Mary Church Terrell: An Original Oberlin Activist

Writer

Almost immediately after she stopped teaching, Terrell began working as a writer for a variety of publications - newspapers, magazines, and journals - and she wrote poems and short stories as well as non-fiction.
 

Magazines for women were booming in the late nineteenth century, and Ringwood’s Afro-American Journal of Fashion was the first intended for an audience of "colored" women; it included fashion illustrations and dress patterns, but also poetry, stories, and articles about health and prominent "colored" women. Terrell wrote and edited sketches for the biographical section of Ringwood's and also published the article "What the Colored Woman's League Will Do" in 1893. Given the importance Terrell placed on appearance, and how frequently in her memoir she recounts what she wore on specific occasions, Terrell must have enjoyed reading as well as writing for Ringwood's, which ran until 1894.  
Under the pen name Euphemia Kirk she wrote "The Women's World" column in The Colored American, a weekly newspaper based in Washington, D.C., which published from 1893 to 1904.   In her first column in 1900, Kirk lets readers know that they can expect her to cover subjects of interest to women - namely men and fashion - however, she proves that she will do so with a keen intelligence and a sharp wit.  She skewers the notion that a woman's happiness depends on finding the "Right Man," and says of the necessity of dressing well: "Don't tell me there's nothing in appearance. There's everything in it."
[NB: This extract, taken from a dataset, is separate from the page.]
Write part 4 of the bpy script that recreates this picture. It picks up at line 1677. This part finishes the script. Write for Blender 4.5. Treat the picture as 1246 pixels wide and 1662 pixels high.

In 1902 Terrell was a contributor to Twentieth Century Negro Literature; or, A Cyclopedia of Thought on the Vital Topics Relating to the American Negro, by One Hundred of America's Greatest Negroes. While she could easily have addressed any of the 38 topics, it is appropriate that Terrell wrote one of the four papers responding to the question:  "What Role is the Educated Negro Woman to Play in the Uplifting of Her Race?"

Terrell wrote regularly for The Voice of the Negro, which published from 1904 to 1907 and dealt with politics as well as arts and letters.  Articles by Terrell in this journal include "Samuel Coleridge-Taylor" (1905), "Paul Laurence Dunbar" (1906), and "Susan B. Anthony, The Abolitionist" (1906).

In 1904 Terrell's essay "Lynching From a Negro's Point of View" was published in The North American Review, the first literary magazine in the United States, and one of the few white establishment periodicals to accept her work.  This piece is a forceful rebuttal to "Lynching of Negroes:  Its Cause and Its Prevention," by Thomas Nelson Page, which appeared six months earlier. Page was a writer known for his works glorifying the Old South.  Terrell, who had been deeply disturbed by the lynching of her childhood friend Thomas Moss, in Memphis, Tennessee in 1892, discredits Page's assertion that lynching was a reaction to the rape of white women, and argues that the heinous practice will not end until the "masses of ignorant white people in that section [i.e. the South] are educated and lifted to a higher moral plane."  Further, Terrell says, all classes of white people must learn respect for the rights of all human beings as well as a "holy reverence for the law."  

Two of Terrell's other widely known essays,  "Plea for the White South by a Coloured Woman" (1906) and "Peonage in the United States:  The Convict Lease System and the Chain Gangs" (1907), were published in Nineteenth Century and After, a British magazine that focused on debates in public policy, history, literature, and religion.

Terrell was repeatedly rejected by white establishment publishers in the United States - for her fiction as well as non-fiction - and she was forced to self-publish her autobiography A Colored Woman in a White World with Ransdell, a vanity press, at significant cost. The promotional brochure for the book prominently features the fact that noted English author H.G. Wells wrote the preface.